● **DATA EXCERPT**

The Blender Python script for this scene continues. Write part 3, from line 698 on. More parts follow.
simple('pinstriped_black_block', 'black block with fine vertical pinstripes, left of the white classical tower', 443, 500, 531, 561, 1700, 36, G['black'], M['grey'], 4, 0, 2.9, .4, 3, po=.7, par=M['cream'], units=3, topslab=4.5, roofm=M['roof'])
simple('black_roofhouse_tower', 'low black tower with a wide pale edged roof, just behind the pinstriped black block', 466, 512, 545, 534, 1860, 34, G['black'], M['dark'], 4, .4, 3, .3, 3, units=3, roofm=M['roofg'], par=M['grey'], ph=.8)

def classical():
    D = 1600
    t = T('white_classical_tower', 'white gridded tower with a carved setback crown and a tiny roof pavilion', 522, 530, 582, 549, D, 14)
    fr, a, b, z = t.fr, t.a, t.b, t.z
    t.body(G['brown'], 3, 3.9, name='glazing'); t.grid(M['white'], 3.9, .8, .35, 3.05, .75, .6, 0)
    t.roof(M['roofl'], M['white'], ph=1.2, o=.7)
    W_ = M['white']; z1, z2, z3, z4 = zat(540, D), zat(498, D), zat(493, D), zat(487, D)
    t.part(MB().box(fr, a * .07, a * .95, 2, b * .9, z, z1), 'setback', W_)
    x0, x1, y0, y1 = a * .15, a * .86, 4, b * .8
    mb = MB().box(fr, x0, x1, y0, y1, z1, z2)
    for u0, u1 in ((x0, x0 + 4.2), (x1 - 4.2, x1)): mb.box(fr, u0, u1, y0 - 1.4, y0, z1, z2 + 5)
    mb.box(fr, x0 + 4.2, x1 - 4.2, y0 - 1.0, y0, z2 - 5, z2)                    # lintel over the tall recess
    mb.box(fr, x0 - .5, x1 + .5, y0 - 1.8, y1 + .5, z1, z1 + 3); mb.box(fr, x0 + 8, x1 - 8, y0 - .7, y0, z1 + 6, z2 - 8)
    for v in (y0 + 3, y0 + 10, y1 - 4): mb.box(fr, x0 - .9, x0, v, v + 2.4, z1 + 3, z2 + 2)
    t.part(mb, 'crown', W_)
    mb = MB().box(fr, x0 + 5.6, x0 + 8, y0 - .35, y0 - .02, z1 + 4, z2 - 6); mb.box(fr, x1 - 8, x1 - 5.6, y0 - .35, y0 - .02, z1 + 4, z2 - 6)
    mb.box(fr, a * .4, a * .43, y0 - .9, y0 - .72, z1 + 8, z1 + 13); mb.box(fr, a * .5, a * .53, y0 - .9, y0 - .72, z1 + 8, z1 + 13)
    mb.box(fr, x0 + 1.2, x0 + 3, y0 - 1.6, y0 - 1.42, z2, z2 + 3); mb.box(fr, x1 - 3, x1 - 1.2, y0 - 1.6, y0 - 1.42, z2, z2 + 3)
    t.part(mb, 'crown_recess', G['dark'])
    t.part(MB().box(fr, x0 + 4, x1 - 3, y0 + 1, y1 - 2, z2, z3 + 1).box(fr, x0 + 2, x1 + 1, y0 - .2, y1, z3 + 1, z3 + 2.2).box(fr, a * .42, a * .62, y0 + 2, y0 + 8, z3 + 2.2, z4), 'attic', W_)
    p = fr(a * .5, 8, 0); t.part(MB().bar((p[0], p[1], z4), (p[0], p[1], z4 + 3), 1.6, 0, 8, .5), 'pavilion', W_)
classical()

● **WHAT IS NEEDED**
Begin with the first line of the data above and, please, print each line exactly until you have printed the line containing "simple('black_roofhouse_tower', 'low black"; print nothing else.

● **ANSWER TO THIS EXERCISE**
The Blender Python script for this scene continues. Write part 3, from line 698 on. More parts follow.
simple('pinstriped_black_block', 'black block with fine vertical pinstripes, left of the white classical tower', 443, 500, 531, 561, 1700, 36, G['black'], M['grey'], 4, 0, 2.9, .4, 3, po=.7, par=M['cream'], units=3, topslab=4.5, roofm=M['roof'])
simple('black_roofhouse_tower', 'low black tower with a wide pale edged roof, just behind the pinstriped black block', 466, 512, 545, 534, 1860, 34, G['black'], M['dark'], 4, .4, 3, .3, 3, units=3, roofm=M['roofg'], par=M['grey'], ph=.8)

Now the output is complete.